[BEGIN Available data]

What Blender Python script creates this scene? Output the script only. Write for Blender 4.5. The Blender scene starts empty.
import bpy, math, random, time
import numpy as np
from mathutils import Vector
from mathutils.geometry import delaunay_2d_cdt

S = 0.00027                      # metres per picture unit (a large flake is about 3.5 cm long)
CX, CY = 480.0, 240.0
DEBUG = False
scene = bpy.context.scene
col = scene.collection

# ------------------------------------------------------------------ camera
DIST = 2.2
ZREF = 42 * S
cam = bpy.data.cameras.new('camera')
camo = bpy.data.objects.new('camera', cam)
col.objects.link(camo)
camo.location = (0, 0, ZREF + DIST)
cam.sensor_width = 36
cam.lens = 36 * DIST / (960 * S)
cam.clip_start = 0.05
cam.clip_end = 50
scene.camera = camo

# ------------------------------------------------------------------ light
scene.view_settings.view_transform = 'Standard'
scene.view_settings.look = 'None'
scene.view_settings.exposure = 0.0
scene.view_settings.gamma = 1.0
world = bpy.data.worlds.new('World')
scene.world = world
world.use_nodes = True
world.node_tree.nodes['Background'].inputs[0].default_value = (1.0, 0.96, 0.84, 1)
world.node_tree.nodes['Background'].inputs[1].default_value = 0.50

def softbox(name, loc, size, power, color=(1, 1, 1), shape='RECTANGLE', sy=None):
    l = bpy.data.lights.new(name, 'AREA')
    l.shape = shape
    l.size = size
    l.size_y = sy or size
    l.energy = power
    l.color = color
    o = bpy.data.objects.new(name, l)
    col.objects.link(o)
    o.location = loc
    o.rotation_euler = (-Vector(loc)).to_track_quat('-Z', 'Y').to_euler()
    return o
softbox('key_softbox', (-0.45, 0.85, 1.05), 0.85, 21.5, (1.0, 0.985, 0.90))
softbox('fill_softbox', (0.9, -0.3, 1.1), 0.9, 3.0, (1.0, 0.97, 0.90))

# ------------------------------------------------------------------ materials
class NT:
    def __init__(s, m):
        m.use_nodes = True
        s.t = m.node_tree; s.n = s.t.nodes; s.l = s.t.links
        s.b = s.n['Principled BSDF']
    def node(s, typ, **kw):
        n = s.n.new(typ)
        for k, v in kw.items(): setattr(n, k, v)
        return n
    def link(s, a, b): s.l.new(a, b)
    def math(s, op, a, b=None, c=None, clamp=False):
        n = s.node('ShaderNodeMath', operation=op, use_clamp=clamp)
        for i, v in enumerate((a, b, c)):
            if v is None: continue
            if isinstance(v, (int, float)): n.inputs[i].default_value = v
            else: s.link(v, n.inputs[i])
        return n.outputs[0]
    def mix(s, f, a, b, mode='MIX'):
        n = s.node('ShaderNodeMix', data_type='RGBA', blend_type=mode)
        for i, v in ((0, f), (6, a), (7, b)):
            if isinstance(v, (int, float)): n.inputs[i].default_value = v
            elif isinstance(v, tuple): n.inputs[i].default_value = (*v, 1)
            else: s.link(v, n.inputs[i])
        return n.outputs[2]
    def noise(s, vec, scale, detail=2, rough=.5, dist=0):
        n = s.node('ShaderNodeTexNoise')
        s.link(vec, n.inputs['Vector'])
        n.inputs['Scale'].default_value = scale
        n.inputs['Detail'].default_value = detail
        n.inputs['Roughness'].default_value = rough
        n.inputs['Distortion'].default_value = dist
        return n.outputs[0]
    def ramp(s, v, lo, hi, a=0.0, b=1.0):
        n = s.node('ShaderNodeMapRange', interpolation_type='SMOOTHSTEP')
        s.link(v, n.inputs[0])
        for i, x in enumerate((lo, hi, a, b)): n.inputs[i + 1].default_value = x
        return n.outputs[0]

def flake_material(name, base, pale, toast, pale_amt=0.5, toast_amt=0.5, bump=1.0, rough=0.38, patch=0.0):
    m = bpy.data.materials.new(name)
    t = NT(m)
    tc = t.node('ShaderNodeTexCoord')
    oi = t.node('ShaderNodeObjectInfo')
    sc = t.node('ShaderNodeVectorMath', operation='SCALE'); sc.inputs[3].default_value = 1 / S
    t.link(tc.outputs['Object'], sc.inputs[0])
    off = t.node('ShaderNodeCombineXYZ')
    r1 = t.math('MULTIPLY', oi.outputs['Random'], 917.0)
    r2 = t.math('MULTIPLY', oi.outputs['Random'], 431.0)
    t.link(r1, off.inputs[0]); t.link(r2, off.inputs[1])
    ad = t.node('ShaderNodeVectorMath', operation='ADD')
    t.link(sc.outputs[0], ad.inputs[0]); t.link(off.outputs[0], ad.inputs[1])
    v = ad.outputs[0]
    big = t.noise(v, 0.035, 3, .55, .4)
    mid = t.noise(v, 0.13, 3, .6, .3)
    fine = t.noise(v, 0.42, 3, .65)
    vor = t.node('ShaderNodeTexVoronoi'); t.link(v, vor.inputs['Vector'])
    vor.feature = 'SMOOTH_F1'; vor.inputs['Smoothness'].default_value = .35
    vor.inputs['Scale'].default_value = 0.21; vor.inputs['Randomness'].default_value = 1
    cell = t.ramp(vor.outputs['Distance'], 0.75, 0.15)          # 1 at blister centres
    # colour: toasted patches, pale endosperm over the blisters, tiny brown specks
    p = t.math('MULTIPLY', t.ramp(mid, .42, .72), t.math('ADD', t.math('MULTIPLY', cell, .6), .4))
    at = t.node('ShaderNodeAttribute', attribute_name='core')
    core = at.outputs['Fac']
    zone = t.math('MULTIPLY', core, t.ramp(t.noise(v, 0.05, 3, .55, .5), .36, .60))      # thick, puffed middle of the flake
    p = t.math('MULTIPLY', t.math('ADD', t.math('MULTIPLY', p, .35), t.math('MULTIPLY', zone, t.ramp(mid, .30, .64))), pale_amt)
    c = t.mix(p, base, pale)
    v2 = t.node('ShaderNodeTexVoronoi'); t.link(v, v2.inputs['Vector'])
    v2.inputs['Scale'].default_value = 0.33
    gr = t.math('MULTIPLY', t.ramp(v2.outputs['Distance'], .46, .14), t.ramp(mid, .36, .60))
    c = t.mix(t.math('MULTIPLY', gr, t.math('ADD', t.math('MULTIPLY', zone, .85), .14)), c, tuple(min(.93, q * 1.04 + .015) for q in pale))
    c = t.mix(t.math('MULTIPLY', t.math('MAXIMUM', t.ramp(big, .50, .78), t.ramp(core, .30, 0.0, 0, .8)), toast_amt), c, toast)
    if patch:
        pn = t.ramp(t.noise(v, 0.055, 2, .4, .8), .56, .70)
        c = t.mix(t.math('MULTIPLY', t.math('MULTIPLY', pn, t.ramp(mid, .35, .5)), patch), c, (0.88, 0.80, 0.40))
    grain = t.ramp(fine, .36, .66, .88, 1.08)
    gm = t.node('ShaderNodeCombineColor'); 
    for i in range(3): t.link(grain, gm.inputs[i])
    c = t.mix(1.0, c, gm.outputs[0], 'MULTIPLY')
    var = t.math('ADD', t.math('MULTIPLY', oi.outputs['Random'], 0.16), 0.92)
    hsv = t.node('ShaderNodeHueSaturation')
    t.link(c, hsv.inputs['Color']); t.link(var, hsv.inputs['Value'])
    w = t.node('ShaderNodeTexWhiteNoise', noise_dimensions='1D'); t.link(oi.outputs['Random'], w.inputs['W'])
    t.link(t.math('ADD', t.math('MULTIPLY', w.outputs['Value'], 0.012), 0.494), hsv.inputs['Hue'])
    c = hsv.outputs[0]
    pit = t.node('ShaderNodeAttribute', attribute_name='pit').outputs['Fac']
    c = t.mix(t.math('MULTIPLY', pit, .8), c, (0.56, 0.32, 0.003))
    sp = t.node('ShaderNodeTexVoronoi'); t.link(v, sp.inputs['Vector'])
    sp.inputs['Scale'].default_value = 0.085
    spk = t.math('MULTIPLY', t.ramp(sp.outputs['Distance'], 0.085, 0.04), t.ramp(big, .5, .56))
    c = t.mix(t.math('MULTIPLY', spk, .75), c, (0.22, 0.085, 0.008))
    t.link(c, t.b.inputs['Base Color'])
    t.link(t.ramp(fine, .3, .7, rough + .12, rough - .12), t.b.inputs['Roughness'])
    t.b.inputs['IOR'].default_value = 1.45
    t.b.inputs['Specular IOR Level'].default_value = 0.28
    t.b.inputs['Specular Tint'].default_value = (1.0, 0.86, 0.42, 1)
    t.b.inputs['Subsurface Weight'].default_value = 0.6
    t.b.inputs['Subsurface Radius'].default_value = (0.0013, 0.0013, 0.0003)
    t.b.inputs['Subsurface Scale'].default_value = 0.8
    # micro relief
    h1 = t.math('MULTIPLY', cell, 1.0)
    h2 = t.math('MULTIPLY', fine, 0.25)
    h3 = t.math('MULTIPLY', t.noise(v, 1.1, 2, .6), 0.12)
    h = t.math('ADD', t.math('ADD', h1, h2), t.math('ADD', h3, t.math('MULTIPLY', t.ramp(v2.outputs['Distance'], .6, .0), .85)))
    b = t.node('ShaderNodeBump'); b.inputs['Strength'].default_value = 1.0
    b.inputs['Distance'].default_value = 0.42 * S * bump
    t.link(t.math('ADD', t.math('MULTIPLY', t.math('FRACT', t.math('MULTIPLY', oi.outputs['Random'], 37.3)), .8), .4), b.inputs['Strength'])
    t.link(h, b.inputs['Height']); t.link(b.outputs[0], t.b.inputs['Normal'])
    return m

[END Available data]

__Exercise prompt__: Produce the lines from the top of the listing through the "from mathutils.geometry import" line exactly as they appear, with no additional output.

__Written answer__:
What Blender Python script creates this scene? Output the script only. Write for Blender 4.5. The Blender scene starts empty.
import bpy, math, random, time
import numpy as np
from mathutils import Vector
from mathutils.geometry import delaunay_2d_cdt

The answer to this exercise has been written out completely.